-- start of Dataset --

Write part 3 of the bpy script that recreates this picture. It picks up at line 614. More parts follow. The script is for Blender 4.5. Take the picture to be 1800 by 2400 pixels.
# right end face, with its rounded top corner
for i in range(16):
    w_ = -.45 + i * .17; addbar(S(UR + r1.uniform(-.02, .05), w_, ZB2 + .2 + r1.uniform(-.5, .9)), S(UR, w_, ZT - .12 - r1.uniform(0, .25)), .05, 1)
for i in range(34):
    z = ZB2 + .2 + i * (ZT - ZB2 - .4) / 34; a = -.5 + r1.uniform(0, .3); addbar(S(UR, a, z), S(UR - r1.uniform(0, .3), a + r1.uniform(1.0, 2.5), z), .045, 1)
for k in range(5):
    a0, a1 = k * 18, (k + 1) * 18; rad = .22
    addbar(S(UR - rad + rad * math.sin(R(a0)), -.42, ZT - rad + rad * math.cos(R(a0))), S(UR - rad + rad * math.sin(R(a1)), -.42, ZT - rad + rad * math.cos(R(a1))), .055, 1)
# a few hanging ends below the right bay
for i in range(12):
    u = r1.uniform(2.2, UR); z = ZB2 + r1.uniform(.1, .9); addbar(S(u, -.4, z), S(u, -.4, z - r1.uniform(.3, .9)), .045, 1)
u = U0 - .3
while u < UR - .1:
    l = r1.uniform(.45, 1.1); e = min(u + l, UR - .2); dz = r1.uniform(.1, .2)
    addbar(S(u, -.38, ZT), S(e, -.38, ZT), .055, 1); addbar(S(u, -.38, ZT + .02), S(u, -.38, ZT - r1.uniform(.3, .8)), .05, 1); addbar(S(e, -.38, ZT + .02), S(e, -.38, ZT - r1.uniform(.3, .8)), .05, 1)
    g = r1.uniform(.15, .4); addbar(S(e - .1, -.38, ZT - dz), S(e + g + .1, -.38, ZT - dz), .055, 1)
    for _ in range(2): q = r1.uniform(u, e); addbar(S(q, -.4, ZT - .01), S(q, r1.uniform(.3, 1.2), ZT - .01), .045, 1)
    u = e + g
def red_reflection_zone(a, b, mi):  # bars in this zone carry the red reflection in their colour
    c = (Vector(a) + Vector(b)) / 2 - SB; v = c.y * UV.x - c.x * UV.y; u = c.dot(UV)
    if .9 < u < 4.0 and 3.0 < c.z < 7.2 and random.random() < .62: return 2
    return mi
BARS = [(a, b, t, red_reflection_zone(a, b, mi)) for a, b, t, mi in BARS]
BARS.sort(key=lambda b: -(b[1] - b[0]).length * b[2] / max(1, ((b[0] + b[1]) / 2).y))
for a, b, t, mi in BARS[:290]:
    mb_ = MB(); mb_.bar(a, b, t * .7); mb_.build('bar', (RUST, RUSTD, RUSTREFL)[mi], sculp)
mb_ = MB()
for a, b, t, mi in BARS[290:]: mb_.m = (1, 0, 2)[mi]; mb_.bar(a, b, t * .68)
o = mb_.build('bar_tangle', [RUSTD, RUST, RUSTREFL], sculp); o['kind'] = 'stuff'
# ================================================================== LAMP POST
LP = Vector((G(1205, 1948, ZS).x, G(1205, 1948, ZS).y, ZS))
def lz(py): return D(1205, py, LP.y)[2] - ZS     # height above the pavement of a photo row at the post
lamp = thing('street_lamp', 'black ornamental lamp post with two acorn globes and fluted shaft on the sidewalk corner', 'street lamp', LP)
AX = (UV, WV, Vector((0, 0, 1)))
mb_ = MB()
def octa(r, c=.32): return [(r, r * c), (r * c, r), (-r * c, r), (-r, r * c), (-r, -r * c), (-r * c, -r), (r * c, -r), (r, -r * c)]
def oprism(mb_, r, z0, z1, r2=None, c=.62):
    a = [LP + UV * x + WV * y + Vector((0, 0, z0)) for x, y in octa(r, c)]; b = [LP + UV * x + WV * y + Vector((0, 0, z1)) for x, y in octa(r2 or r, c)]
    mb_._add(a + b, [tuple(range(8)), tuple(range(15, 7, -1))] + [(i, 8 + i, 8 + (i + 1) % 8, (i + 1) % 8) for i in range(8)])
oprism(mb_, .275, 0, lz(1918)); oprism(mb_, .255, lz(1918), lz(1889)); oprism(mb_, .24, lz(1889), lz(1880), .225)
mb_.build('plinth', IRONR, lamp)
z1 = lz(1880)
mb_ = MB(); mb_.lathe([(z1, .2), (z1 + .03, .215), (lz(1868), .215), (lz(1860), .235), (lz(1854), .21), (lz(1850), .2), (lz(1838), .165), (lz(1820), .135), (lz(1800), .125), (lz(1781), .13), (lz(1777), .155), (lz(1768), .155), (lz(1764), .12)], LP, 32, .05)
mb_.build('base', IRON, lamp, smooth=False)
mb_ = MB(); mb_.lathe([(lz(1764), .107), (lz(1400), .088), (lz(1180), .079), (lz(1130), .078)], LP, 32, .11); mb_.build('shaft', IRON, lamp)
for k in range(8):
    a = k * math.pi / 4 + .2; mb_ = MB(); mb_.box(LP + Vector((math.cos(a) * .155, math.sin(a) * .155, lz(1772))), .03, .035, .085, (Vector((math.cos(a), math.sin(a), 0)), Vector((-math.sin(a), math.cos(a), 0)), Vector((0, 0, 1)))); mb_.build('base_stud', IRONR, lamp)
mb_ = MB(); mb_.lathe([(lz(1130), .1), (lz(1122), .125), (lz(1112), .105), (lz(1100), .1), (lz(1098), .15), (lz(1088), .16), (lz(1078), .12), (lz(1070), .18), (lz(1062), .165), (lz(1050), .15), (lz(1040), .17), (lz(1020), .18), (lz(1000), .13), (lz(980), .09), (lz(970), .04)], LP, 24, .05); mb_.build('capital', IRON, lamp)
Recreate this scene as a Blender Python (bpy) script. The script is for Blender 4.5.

-- end of Dataset --

Extract all lines as given.

▸ Response to the task
Write part 3 of the bpy script that recreates this picture. It picks up at line 614. More parts follow. The script is for Blender 4.5. Take the picture to be 1800 by 2400 pixels.
# right end face, with its rounded top corner
for i in range(16):
    w_ = -.45 + i * .17; addbar(S(UR + r1.uniform(-.02, .05), w_, ZB2 + .2 + r1.uniform(-.5, .9)), S(UR, w_, ZT - .12 - r1.uniform(0, .25)), .05, 1)
for i in range(34):
    z = ZB2 + .2 + i * (ZT - ZB2 - .4) / 34; a = -.5 + r1.uniform(0, .3); addbar(S(UR, a, z), S(UR - r1.uniform(0, .3), a + r1.uniform(1.0, 2.5), z), .045, 1)
for k in range(5):
    a0, a1 = k * 18, (k + 1) * 18; rad = .22
    addbar(S(UR - rad + rad * math.sin(R(a0)), -.42, ZT - rad + rad * math.cos(R(a0))), S(UR - rad + rad * math.sin(R(a1)), -.42, ZT - rad + rad * math.cos(R(a1))), .055, 1)
# a few hanging ends below the right bay
for i in range(12):
    u = r1.uniform(2.2, UR); z = ZB2 + r1.uniform(.1, .9); addbar(S(u, -.4, z), S(u, -.4, z - r1.uniform(.3, .9)), .045, 1)
u = U0 - .3
while u < UR - .1:
    l = r1.uniform(.45, 1.1); e = min(u + l, UR - .2); dz = r1.uniform(.1, .2)
    addbar(S(u, -.38, ZT), S(e, -.38, ZT), .055, 1); addbar(S(u, -.38, ZT + .02), S(u, -.38, ZT - r1.uniform(.3, .8)), .05, 1); addbar(S(e, -.38, ZT + .02), S(e, -.38, ZT - r1.uniform(.3, .8)), .05, 1)
    g = r1.uniform(.15, .4); addbar(S(e - .1, -.38, ZT - dz), S(e + g + .1, -.38, ZT - dz), .055, 1)
    for _ in range(2): q = r1.uniform(u, e); addbar(S(q, -.4, ZT - .01), S(q, r1.uniform(.3, 1.2), ZT - .01), .045, 1)
    u = e + g
def red_reflection_zone(a, b, mi):  # bars in this zone carry the red reflection in their colour
    c = (Vector(a) + Vector(b)) / 2 - SB; v = c.y * UV.x - c.x * UV.y; u = c.dot(UV)
    if .9 < u < 4.0 and 3.0 < c.z < 7.2 and random.random() < .62: return 2
    return mi
BARS = [(a, b, t, red_reflection_zone(a, b, mi)) for a, b, t, mi in BARS]
BARS.sort(key=lambda b: -(b[1] - b[0]).length * b[2] / max(1, ((b[0] + b[1]) / 2).y))
for a, b, t, mi in BARS[:290]:
    mb_ = MB(); mb_.bar(a, b, t * .7); mb_.build('bar', (RUST, RUSTD, RUSTREFL)[mi], sculp)
mb_ = MB()
for a, b, t, mi in BARS[290:]: mb_.m = (1, 0, 2)[mi]; mb_.bar(a, b, t * .68)
o = mb_.build('bar_tangle', [RUSTD, RUST, RUSTREFL], sculp); o['kind'] = 'stuff'
# ================================================================== LAMP POST
LP = Vector((G(1205, 1948, ZS).x, G(1205, 1948, ZS).y, ZS))
def lz(py): return D(1205, py, LP.y)[2] - ZS     # height above the pavement of a photo row at the post
lamp = thing('street_lamp', 'black ornamental lamp post with two acorn globes and fluted shaft on the sidewalk corner', 'street lamp', LP)
AX = (UV, WV, Vector((0, 0, 1)))
mb_ = MB()
def octa(r, c=.32): return [(r, r * c), (r * c, r), (-r * c, r), (-r, r * c), (-r, -r * c), (-r * c, -r), (r * c, -r), (r, -r * c)]
def oprism(mb_, r, z0, z1, r2=None, c=.62):
    a = [LP + UV * x + WV * y + Vector((0, 0, z0)) for x, y in octa(r, c)]; b = [LP + UV * x + WV * y + Vector((0, 0, z1)) for x, y in octa(r2 or r, c)]
    mb_._add(a + b, [tuple(range(8)), tuple(range(15, 7, -1))] + [(i, 8 + i, 8 + (i + 1) % 8, (i + 1) % 8) for i in range(8)])
oprism(mb_, .275, 0, lz(1918)); oprism(mb_, .255, lz(1918), lz(1889)); oprism(mb_, .24, lz(1889), lz(1880), .225)
mb_.build('plinth', IRONR, lamp)
z1 = lz(1880)
mb_ = MB(); mb_.lathe([(z1, .2), (z1 + .03, .215), (lz(1868), .215), (lz(1860), .235), (lz(1854), .21), (lz(1850), .2), (lz(1838), .165), (lz(1820), .135), (lz(1800), .125), (lz(1781), .13), (lz(1777), .155), (lz(1768), .155), (lz(1764), .12)], LP, 32, .05)
mb_.build('base', IRON, lamp, smooth=False)
mb_ = MB(); mb_.lathe([(lz(1764), .107), (lz(1400), .088), (lz(1180), .079), (lz(1130), .078)], LP, 32, .11); mb_.build('shaft', IRON, lamp)
for k in range(8):
    a = k * math.pi / 4 + .2; mb_ = MB(); mb_.box(LP + Vector((math.cos(a) * .155, math.sin(a) * .155, lz(1772))), .03, .035, .085, (Vector((math.cos(a), math.sin(a), 0)), Vector((-math.sin(a), math.cos(a), 0)), Vector((0, 0, 1)))); mb_.build('base_stud', IRONR, lamp)
mb_ = MB(); mb_.lathe([(lz(1130), .1), (lz(1122), .125), (lz(1112), .105), (lz(1100), .1), (lz(1098), .15), (lz(1088), .16), (lz(1078), .12), (lz(1070), .18), (lz(1062), .165), (lz(1050), .15), (lz(1040), .17), (lz(1020), .18), (lz(1000), .13), (lz(980), .09), (lz(970), .04)], LP, 24, .05); mb_.build('capital', IRON, lamp)
Recreate this scene as a Blender Python (bpy) script. The script is for Blender 4.5.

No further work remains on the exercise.